Australia has a history of generously accepting refugees. Many Australians can trace their ancestry to a generation that came into Australia to seek a new life and escape persecution in other parts of the world, and in doing so they have made a valuable contribution to the growth and development of modern Australia. Australians remain ready to accept our share of refugees from the trouble spots of the world, but the public also expect that those who come to Australia will be properly screened to ensure that they are not a threat to the peace and safety of our own country.

Julia Gillard has been proved wrong on Nauru, and she is still wrong on TPVs and turning the boats around. As Angus Houston says, it can be done. The coalition has consistently argued for proven policies that work to strengthen Australia. Our policies on the borders, offshore processing at Nauru and Manus, TPVs and turning the boats around when safe to do so are proven to work. The coalition understands that the Howard government's solutions worked then and they will work again now.

In October 2009 I raised concerns about 25 people who had died trying to get to Australia since Labor signalled its new open-door policy on border security. That was way back in October 2009. I proposed that that should have been enough deaths for Labor to rethink its failed strategy. The response from the Deputy Prime Minister, who is now the Prime Minister, was savage. She accused me of a vile and despicable slur. Today, having acknowledged that her policies have failed, I sincerely hope that no more lives will be lost. Yet I fear that, unless TPVs and the turning-boats-around feature of our former policy are included in the new regime, there will still be people who continue to make the perilous journey to Australia.
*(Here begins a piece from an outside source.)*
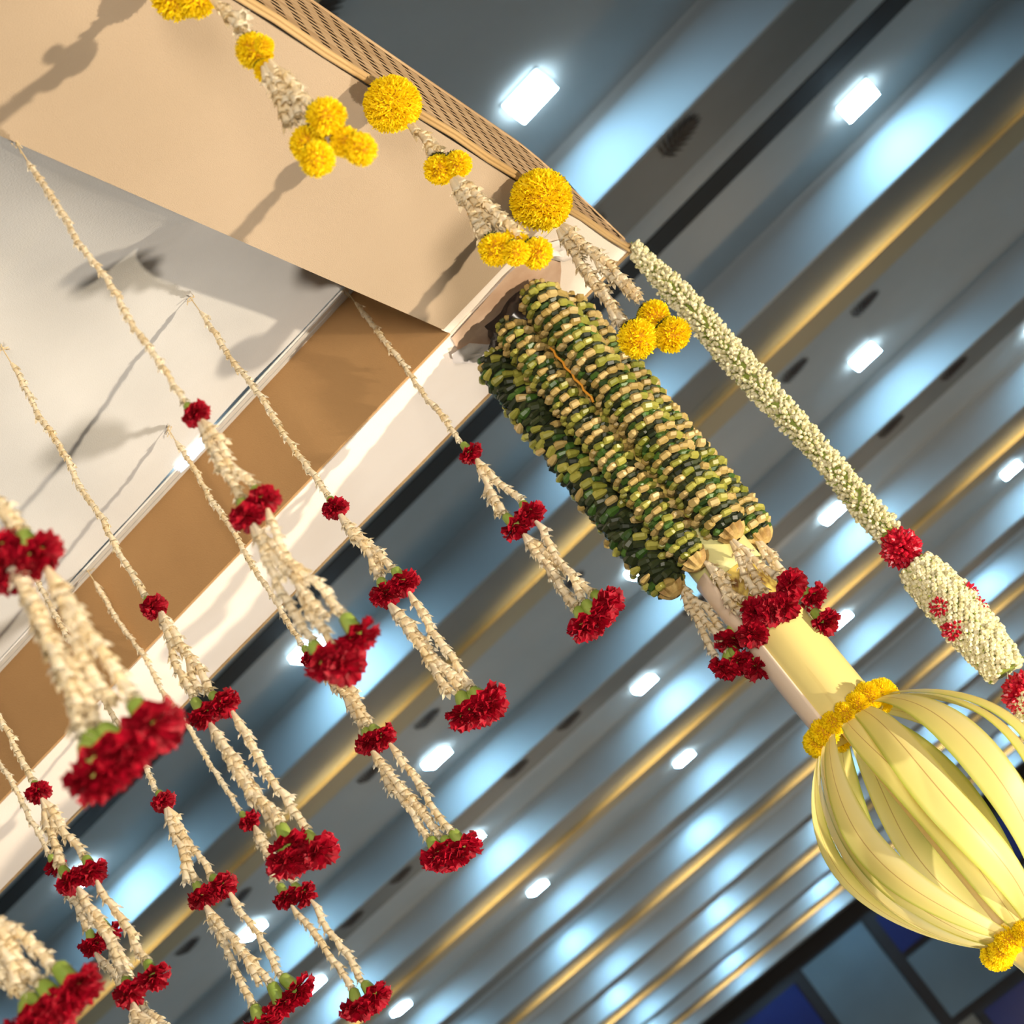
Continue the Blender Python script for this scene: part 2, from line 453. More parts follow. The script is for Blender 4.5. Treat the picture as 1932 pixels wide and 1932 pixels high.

The amendments that the coalition is proposing are essential to help deliver the effective deterrent that is going to be necessary to stop this trade. Whilst the opening of Nauru, Manus and other places will make a difference, an improvement that the opposition of course will support, unless the policies of the Howard government are embraced in full, there will not be the final solution that we all want. Australia is prepared to accept people who are suffering persecution in their own country and to give them an opportunity to make a home here in this country, but, as John Howard said, we have a right to choose who comes to this country. In association with the United Nations, that can be done in a constructive and effective way to deliver a fair immigration policy in this country.